New election rule sets standards for Georgia absentee ballot counting

Fulton County employees count mail-in ballots at the Georgia World Congress Center in Atlanta the day after the state’s June 9 primary. (ALYSSA POINTER / ALYSSA.POINTER@AJC.COM)
Fulton County employees count mail-in ballots at the Georgia World Congress Center in Atlanta the day after the state’s June 9 primary. (ALYSSA POINTER / ALYSSA.POINTER@AJC.COM)

The State Election Board passed a rule Tuesday that sets thresholds for how scanners count absentee ballots in Georgia, discarding votes that fill in less than 10% of an oval.

The rule means that votes marked as check marks or X’s outside ovals won’t necessarily be recorded.

Opponents of the rule, which passed 3-1, said election officials should count all votes where intent is clear.

But the State Election Board’s majority said all legible votes will be counted, and there needs to be a standard so votes are clearly defined and review panels aren’t overwhelmed with ambiguous marks.

The decision on what counts as a vote comes after mismarked or lightly marked ballots didn’t register on ballot scanners in at least five counties after the June 9 primary, leaving bipartisan panels to go through them one by one to determine voters' intent.

The board also approved a rule clarifying absentee ballot instructions so they tell voters to completely fill in empty ovals.

“At some point the voter has to follow the instructions to a certain level,” said Matt Mashburn, a member of the State Election Board and a Republican poll watcher. “These rules are working very, very hard to bend as far as they can.”

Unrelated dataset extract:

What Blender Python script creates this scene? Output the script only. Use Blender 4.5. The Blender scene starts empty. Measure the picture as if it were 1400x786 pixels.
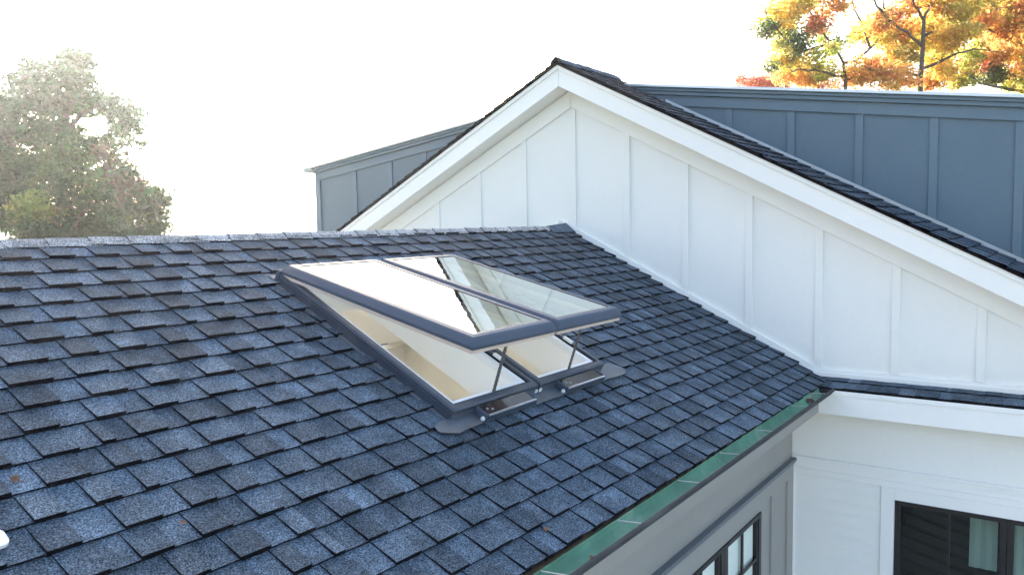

Board member David Worley, a Democratic Party appointee, said he opposed the rule because it could result in votes being thrown out.

“There are going to be votes that are not counted where the intent of the voter is nonetheless clear. I’m concerned about that,” Worley said.

The rule overrides the default settings on Georgia optical scanners, a component of the state’s new voting system.

Election officials must change the settings so that ovals that are at least 20% filled will always be counted, and ovals filled less than 10% won’t be, according to the rule. Ovals between those thresholds will be manually reviewed. The factory settings on the scanners discarded ballots with less than 12% of the oval filled and always counted those that were over 35% completed.

Joy Wasson, a DeKalb County voter, said during the public comment portion of the board’s meeting that optical scanners can be inconsistent when reading voter marks, and election officials shouldn’t defer to them.

“A citizen’s vote should never be discarded because a specific instance of scanning their ballot failed to adequately read their intent due to circumstances outside their control,” Wasson said.

But an attorney for the secretary of state’s office said that testing showed the chances of a vote not being detected by scanners is low.

A record number of Georgia voters, 1.15 million, cast absentee ballots in the state’s primary election, accounting for nearly half of all ballots cast.

Over 900,000 voters have already requested absentee ballots for the Nov. 3 general election. Absentee ballots will begin to be mailed to voters later this month.

Request an absentee ballot

Registered voters can go online to order an absentee ballot through a new state website at ballotrequest.sos.ga.gov.

They can also fill out and mail an absentee ballot application available on the secretary of state’s website or return absentee ballot request forms that nonprofit and political organizations mailed to many Georgia voters.

Absentee ballots can be returned by mail or deposited in drop boxes set up in many counties.